Russian prosecutors are even considering opening a criminal case against the band, amid a rise in US-Russian tensions.
Videos posted online of Wednesday’s concert in the Ukrainian city of Odessa show bass player Jared Hasselhoff pushing the Russian national flag down the front of his pants and pulling it out the back.
He then shouted to the audience: “Don’t tell [Russian President] Putin.”
The incident has outraged the Russian government. Maria Minina, a spokeswoman for the week-long Kubana Festival in southern Russia, on Saturday said the band’s headlining performance the previous evening had been canceled because of the flag incident.

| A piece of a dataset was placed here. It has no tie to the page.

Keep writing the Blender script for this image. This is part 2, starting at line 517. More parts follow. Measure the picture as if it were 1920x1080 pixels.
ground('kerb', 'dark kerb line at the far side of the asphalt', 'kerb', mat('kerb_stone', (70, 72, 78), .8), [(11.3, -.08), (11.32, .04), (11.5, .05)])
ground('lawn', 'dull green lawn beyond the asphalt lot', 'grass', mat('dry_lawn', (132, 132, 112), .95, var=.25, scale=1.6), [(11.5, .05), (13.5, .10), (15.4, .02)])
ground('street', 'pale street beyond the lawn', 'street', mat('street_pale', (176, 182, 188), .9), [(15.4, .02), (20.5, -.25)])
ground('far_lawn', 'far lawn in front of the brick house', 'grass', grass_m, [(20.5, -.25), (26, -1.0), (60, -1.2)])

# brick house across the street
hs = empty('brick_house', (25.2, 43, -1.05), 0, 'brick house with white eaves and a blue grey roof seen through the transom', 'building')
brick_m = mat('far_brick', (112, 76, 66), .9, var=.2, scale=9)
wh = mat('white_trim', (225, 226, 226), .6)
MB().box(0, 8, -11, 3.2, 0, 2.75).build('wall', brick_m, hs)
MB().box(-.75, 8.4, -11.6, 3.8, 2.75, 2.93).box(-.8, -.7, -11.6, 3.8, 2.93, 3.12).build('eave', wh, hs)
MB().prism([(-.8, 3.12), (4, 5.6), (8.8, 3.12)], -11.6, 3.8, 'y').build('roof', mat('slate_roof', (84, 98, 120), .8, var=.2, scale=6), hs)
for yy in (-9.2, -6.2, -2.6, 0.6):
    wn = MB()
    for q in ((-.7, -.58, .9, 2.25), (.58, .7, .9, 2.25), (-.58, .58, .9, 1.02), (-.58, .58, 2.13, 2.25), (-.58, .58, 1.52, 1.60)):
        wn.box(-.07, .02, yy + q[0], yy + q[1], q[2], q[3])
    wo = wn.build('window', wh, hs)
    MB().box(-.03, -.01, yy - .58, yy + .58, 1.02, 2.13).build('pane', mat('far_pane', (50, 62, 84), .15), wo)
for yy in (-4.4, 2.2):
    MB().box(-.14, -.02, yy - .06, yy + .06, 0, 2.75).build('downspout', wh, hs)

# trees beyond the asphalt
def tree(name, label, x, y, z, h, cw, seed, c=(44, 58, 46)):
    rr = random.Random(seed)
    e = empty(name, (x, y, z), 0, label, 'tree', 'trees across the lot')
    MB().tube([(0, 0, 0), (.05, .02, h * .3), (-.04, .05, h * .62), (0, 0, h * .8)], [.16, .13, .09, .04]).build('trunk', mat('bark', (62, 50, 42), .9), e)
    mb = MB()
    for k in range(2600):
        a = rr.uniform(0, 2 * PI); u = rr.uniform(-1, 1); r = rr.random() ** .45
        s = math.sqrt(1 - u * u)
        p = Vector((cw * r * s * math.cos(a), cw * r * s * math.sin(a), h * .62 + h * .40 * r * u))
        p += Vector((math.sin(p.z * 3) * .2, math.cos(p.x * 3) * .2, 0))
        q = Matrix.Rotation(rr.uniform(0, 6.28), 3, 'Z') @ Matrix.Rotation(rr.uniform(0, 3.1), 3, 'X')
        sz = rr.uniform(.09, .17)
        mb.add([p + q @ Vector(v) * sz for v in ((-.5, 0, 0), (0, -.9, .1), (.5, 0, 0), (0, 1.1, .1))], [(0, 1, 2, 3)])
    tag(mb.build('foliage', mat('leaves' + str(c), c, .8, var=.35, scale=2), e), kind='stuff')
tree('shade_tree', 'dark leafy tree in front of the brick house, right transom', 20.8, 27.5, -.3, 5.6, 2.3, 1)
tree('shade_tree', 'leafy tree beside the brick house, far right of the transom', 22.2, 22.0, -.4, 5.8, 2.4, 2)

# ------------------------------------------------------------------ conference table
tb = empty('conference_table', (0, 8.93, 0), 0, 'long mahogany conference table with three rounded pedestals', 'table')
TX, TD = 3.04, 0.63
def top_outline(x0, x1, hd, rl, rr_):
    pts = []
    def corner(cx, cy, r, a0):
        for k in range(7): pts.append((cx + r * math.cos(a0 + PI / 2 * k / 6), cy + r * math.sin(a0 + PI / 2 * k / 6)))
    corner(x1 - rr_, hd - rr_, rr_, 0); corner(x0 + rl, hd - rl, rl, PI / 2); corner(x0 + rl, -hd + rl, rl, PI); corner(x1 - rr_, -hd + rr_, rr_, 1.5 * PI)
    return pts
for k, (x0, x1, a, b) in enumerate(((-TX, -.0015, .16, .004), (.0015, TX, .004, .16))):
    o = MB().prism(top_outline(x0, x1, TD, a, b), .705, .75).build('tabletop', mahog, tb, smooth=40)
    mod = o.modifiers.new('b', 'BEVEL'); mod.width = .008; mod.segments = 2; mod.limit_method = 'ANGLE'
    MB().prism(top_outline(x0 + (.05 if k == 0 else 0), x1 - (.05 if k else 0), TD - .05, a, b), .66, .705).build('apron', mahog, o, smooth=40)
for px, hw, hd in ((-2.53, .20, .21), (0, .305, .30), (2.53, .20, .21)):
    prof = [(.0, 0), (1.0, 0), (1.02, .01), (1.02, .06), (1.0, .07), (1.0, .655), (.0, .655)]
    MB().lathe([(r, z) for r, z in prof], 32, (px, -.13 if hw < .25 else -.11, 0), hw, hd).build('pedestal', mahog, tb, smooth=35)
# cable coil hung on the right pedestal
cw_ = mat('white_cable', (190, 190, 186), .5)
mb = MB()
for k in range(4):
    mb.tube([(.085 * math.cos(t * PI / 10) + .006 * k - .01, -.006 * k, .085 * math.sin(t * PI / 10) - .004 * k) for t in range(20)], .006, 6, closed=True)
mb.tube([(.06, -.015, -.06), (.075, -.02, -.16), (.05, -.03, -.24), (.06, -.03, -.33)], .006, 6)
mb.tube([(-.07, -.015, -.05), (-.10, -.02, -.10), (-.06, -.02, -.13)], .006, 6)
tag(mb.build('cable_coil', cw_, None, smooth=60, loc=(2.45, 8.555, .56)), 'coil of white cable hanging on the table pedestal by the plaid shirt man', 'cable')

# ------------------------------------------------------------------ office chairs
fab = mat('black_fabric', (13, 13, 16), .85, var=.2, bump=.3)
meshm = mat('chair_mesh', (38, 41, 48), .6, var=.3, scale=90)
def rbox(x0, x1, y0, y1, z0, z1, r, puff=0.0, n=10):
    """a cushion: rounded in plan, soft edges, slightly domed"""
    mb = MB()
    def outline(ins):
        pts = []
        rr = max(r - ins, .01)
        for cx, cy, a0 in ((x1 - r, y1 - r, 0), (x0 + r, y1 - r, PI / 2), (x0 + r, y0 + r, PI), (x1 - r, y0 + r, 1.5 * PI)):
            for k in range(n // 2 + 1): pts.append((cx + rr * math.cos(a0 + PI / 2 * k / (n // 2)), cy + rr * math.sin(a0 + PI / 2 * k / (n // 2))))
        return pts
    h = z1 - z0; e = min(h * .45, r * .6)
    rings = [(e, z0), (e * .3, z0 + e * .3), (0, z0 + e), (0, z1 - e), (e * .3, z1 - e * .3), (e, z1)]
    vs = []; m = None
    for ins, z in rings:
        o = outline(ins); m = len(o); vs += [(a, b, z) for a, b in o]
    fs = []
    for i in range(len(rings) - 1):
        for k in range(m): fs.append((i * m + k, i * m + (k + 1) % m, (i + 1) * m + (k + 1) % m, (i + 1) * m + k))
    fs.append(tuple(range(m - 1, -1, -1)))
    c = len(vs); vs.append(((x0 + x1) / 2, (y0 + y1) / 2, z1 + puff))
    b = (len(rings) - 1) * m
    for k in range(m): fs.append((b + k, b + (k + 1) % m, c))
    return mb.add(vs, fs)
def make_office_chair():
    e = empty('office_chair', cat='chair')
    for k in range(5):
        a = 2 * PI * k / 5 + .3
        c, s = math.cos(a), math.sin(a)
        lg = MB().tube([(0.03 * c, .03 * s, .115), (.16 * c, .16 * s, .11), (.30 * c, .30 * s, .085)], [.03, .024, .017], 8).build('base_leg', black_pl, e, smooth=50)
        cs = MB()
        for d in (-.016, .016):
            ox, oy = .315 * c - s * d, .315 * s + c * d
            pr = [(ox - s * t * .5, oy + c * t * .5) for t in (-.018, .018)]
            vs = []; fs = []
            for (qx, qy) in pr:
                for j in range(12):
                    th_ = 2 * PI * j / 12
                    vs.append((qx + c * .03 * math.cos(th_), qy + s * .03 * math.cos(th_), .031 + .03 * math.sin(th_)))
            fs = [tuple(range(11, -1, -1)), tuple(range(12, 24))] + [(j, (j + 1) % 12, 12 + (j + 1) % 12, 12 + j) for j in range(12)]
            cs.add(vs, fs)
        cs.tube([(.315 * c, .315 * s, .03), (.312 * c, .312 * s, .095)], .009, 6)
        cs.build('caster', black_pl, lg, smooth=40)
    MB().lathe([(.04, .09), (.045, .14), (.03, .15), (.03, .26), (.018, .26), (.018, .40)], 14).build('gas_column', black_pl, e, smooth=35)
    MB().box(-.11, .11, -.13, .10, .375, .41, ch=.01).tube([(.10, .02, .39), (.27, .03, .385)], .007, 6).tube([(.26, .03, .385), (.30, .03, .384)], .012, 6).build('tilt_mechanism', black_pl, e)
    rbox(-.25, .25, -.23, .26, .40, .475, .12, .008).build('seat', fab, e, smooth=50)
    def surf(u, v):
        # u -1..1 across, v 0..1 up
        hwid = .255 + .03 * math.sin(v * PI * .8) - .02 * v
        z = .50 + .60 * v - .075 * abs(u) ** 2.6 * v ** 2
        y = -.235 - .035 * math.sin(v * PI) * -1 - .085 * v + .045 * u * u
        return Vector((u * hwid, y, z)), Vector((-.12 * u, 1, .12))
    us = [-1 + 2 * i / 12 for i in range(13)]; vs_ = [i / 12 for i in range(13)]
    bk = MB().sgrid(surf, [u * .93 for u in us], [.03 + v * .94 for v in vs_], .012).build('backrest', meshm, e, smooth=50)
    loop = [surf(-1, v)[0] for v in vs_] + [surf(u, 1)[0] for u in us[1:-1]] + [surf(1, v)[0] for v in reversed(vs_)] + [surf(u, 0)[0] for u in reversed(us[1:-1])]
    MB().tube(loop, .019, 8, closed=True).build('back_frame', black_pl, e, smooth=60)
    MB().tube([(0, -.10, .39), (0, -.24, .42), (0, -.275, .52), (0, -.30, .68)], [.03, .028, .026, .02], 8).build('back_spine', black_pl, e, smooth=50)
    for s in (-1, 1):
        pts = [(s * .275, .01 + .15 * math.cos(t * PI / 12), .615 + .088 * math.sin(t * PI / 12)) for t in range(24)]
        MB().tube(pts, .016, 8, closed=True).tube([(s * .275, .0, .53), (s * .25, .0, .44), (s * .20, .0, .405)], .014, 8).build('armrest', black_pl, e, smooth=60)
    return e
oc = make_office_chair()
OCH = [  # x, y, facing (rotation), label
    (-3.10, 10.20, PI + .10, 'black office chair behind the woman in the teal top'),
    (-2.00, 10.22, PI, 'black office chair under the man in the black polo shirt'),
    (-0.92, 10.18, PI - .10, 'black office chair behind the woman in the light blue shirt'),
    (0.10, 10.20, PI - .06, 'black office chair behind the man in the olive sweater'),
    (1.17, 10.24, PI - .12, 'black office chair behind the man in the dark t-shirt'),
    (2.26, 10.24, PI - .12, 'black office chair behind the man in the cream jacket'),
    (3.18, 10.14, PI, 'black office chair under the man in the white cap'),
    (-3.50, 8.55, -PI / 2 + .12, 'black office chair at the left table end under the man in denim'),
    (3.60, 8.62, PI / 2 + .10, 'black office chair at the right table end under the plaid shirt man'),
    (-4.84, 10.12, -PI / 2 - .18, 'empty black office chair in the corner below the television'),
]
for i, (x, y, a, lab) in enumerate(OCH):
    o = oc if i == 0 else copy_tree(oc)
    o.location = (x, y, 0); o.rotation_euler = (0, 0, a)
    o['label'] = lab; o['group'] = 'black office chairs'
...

The US band is known for its sexually explicit songs, including The Bad Touch with its unforgettable lyrics: “You and me, baby, ain’t nothin’ but mammals, so let’s do it like they do on the Discovery Channel.”
Russian Minister of Culture Vladimir Medinsky on Friday night tweeted that he had spoken with officials in the Krasnodar Krai region, also known as Kuban.

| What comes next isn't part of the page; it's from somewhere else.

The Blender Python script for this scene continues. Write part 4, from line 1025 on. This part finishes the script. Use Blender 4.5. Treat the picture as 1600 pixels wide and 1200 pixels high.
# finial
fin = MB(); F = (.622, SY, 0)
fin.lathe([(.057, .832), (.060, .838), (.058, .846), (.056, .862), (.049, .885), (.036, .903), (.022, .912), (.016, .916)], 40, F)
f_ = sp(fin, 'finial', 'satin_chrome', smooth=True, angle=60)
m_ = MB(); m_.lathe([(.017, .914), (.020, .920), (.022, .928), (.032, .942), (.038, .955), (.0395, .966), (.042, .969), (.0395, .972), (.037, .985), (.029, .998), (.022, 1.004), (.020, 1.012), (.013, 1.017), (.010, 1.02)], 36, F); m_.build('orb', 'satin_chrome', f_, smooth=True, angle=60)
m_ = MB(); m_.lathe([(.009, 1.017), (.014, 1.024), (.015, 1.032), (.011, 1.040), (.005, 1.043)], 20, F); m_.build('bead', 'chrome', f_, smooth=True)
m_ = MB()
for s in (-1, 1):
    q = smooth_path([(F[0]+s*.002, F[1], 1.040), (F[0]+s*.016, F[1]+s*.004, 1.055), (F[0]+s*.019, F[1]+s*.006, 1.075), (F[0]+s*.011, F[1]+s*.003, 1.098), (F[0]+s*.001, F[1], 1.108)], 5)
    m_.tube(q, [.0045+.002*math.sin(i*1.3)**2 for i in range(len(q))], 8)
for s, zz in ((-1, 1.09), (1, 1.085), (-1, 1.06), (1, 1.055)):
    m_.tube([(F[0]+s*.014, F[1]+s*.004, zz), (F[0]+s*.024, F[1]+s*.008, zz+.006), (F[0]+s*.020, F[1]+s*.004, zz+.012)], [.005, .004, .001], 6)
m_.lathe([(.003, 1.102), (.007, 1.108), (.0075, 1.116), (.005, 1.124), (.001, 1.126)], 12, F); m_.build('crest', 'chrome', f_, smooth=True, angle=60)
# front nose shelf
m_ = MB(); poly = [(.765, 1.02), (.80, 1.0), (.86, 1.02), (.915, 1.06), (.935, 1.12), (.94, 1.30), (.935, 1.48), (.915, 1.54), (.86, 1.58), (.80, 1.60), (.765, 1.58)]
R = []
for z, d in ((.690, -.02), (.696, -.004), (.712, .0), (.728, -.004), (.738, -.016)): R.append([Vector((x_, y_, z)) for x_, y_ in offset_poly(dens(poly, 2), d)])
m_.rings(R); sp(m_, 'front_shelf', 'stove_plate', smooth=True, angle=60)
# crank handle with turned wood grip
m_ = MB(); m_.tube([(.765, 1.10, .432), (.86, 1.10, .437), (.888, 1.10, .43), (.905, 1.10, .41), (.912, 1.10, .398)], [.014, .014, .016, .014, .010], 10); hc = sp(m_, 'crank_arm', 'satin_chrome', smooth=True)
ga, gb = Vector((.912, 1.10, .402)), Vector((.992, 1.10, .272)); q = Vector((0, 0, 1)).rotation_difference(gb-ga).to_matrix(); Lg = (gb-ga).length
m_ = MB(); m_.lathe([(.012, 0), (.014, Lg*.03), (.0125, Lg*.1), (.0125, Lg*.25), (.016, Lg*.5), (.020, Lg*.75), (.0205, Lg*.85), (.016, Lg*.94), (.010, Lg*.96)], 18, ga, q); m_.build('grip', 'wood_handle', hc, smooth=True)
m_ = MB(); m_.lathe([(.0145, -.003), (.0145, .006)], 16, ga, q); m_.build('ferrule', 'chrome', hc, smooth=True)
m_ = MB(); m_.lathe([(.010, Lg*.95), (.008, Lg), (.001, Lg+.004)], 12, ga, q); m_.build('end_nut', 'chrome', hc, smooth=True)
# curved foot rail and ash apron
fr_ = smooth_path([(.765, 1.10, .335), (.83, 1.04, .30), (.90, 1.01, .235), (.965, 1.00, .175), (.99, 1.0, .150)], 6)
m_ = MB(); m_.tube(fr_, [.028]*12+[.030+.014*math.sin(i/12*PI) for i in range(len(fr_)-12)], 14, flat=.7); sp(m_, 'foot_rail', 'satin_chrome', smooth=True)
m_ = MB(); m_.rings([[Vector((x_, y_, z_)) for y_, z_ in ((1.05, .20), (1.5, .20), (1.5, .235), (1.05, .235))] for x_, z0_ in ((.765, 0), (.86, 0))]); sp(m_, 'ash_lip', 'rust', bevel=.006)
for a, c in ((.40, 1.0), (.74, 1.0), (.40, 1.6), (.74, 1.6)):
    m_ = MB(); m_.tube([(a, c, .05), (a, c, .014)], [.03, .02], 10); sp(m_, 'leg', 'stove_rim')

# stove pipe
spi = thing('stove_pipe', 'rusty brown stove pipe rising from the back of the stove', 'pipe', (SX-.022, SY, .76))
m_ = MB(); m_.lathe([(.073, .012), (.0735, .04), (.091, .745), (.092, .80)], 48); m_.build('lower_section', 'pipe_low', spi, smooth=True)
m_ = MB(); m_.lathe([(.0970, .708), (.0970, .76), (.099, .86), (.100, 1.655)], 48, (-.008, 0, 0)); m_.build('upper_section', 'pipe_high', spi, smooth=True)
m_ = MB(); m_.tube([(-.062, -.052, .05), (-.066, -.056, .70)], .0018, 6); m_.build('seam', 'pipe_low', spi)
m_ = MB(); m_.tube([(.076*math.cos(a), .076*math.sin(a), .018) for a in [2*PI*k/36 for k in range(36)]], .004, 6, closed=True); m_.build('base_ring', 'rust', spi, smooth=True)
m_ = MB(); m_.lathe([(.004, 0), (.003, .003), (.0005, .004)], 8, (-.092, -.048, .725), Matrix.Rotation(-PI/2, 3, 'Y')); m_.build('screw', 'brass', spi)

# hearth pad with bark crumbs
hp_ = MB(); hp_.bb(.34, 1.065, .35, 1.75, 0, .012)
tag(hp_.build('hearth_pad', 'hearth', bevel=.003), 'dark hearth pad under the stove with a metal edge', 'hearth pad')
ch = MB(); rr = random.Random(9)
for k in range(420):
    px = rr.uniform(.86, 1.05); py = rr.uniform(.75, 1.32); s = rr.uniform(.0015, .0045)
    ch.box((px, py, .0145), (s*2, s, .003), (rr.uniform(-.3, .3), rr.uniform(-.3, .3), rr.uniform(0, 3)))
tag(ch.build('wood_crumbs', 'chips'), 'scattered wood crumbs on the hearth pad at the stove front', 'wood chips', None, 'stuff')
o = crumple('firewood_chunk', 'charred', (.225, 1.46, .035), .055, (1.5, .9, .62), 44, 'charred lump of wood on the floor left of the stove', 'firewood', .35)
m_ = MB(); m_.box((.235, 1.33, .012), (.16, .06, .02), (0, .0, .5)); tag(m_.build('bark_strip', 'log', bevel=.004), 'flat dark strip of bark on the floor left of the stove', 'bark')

“Bloodhound Gang is packing its bags,” he said in the Twitter post. “These idiots will not perform in Kuban.”
Hasselhoff was questioned on Saturday by police, according to the Russian Ministry of the Interior, which said prosecutors have been asked to decide if the musician could be charged with defaming the Russian flag.
The bass player apologized late on Friday at a news conference held at the music festival in the city of Anapa, the Yuga.ru news portal reported.

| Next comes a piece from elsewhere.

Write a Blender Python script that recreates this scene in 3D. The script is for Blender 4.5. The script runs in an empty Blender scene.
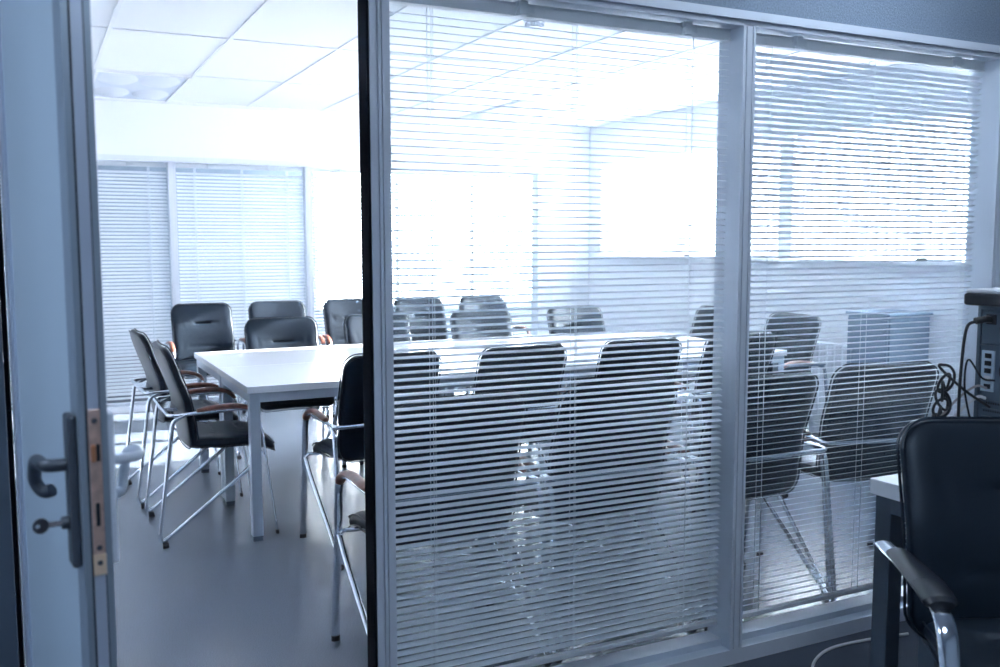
import bpy, bmesh, math, random
from mathutils import Vector, Matrix
random.seed(7)
S = bpy.context.scene
COL = S.collection

# ------------------------------------------------------------------ camera
EYE = 1.42
FPX = 944.0
cam_d = bpy.data.cameras.new('camera')
cam = bpy.data.objects.new('camera', cam_d)
COL.objects.link(cam)
cam_d.sensor_width = 36.0
cam_d.lens = FPX / 1000.0 * 36.0
cam_d.clip_start = 0.05
cam_d.clip_end = 200
def _pix(px, py):
    return Vector((px - 500.0, -(py - 333.5), -FPX))
_Y = _pix(27, 244).normalized()
_X = _pix(2400, 240).normalized()
_X = (_X - _Y * _X.dot(_Y)).normalized()
_Z = _X.cross(_Y)
cam.matrix_world = Matrix.Translation((0, 0, EYE)) @ Matrix((_X, _Y, _Z)).to_4x4()
cam_d.dof.use_dof = True
cam_d.dof.focus_distance = 3.6
cam_d.dof.aperture_fstop = 4.0
S.camera = cam

# ------------------------------------------------------------------ world, sun, exposure
W = bpy.data.worlds.new('sky')
S.world = W
W.use_nodes = True
bg = W.node_tree.nodes['Background']
bg.inputs['Color'].default_value = (0.935, 0.945, 1.0, 1)
bg.inputs['Strength'].default_value = 9.0
sun_d = bpy.data.lights.new('sun', 'SUN')
sun_d.energy = 16.0
sun_d.angle = math.radians(0.5)
sun_d.color = (1.0, 0.97, 0.93)
sun = bpy.data.objects.new('sun', sun_d)
COL.objects.link(sun)
sun.rotation_euler = Vector((-1.0, 0.05, -0.325)).to_track_quat('-Z', 'Y').to_euler()
S.view_settings.view_transform = 'Standard'
S.view_settings.look = 'None'
S.view_settings.exposure = 2.5
S.view_settings.gamma = 1.0
S.view_settings.use_curve_mapping = False
S.cycles.use_denoising = True
S.cycles.max_bounces = 10
S.cycles.diffuse_bounces = 7
S.cycles.transparent_max_bounces = 40
S.cycles.sample_clamp_indirect = 6.0

def area(name, loc, size, direction, energy, color=(1, 1, 1), portal=False):
    d = bpy.data.lights.new(name, 'AREA')
    d.shape = 'RECTANGLE'
    d.size, d.size_y = size
    d.energy = energy
    d.color = color
    o = bpy.data.objects.new(name, d)
    COL.objects.link(o)
    o.location = loc
    o.rotation_euler = Vector(direction).to_track_quat('-Z', 'Y').to_euler()
    if portal:
        d.cycles.is_portal = True
    return o
RX = 5.25          # right (window) wall of the meeting room
YB = 8.44          # glazed partition at its far end
# sky portals at the windows of the place
area('window_portal', (RX + .10, 5.4, 1.77), (.95, 5.8), (-1, 0, 0), 1, portal=True)
area('window_portal', (5.4, 13.09, 1.48), (3.6, 2.05), (0, -1, 0), 1, portal=True)

# ------------------------------------------------------------------ materials
def mat(name, color, rough=.5, metal=0.0, spec=.5, bump=None, noise=None, coat=0.0, trans=None, emit=None):
    m = bpy.data.materials.new(name)
    m.use_nodes = True
    nt = m.node_tree
    b = nt.nodes['Principled BSDF']
    b.inputs['Base Color'].default_value = (*color, 1)
    b.inputs['Roughness'].default_value = rough
    b.inputs['Metallic'].default_value = metal
    b.inputs['Specular IOR Level'].default_value = spec
    b.inputs['Coat Weight'].default_value = coat
    b.inputs['Coat Roughness'].default_value = .12
    tc = nt.nodes.new('ShaderNodeTexCoord')
    if noise:
        sc, lo, hi = noise[:3]
        n = nt.nodes.new('ShaderNodeTexNoise')
        n.inputs['Scale'].default_value = sc
        n.inputs['Detail'].default_value = noise[3] if len(noise) > 3 else 4
        nt.links.new(tc.outputs['Object'], n.inputs['Vector'])
        r = nt.nodes.new('ShaderNodeMapRange')
        r.inputs['From Min'].default_value = .3
        r.inputs['From Max'].default_value = .7
        r.inputs['To Min'].default_value = lo
        r.inputs['To Max'].default_value = hi
        nt.links.new(n.outputs['Fac'], r.inputs['Value'])
        mx = nt.nodes.new('ShaderNodeVectorMath')
        mx.operation = 'SCALE'
        mx.inputs[0].default_value = color
        nt.links.new(r.outputs[0], mx.inputs['Scale'])
        nt.links.new(mx.outputs[0], b.inputs['Base Color'])
    if bump:
        n = nt.nodes.new('ShaderNodeTexNoise')
        n.inputs['Scale'].default_value = bump[0]
        n.inputs['Detail'].default_value = 5
        nt.links.new(tc.outputs['Object'], n.inputs['Vector'])
        bp = nt.nodes.new('ShaderNodeBump')
        bp.inputs['Strength'].default_value = bump[1]
        bp.inputs['Distance'].default_value = bump[2]
        nt.links.new(n.outputs['Fac'], bp.inputs['Height'])
        nt.links.new(bp.outputs[0], b.inputs['Normal'])
    if trans:
        out = nt.nodes['Material Output']
        t = nt.nodes.new('ShaderNodeBsdfTranslucent')
        t.inputs['Color'].default_value = (*color, 1)
        mix = nt.nodes.new('ShaderNodeMixShader')
        mix.inputs[0].default_value = trans
        nt.links.new(b.outputs[0], mix.inputs[1])
        nt.links.new(t.outputs[0], mix.inputs[2])
        nt.links.new(mix.outputs[0], out.inputs['Surface'])
    if emit:
        b.inputs['Emission Color'].default_value = (*emit[0], 1)
        b.inputs['Emission Strength'].default_value = emit[1]
    return m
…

He was quoted saying that he had meant no offense and explaining that it was a band tradition for everything thrown from the stage first to be passed through his pants. Hasselhoff said he decided to throw the flag because some fans had seemed disturbed by it hanging on the stage.
The scandal caused by the band comes at a time of heightened tensions between Moscow and Washington over US National Security Agency whistleblower Edward Snowden, who was given temporary asylum in Russia last week to help him evade prosecution in the US.
As the Bloodhound Gang members were driving to Anapa Airport on Saturday, activists from a pro-Kremlin youth group threw eggs and tomatoes at their vehicle, Yuga.ru reported.
The band was taken off a flight to Moscow after they had boarded the plane, Russian news agencies reported. After being questioned by transport police, they took a later flight, the reports said.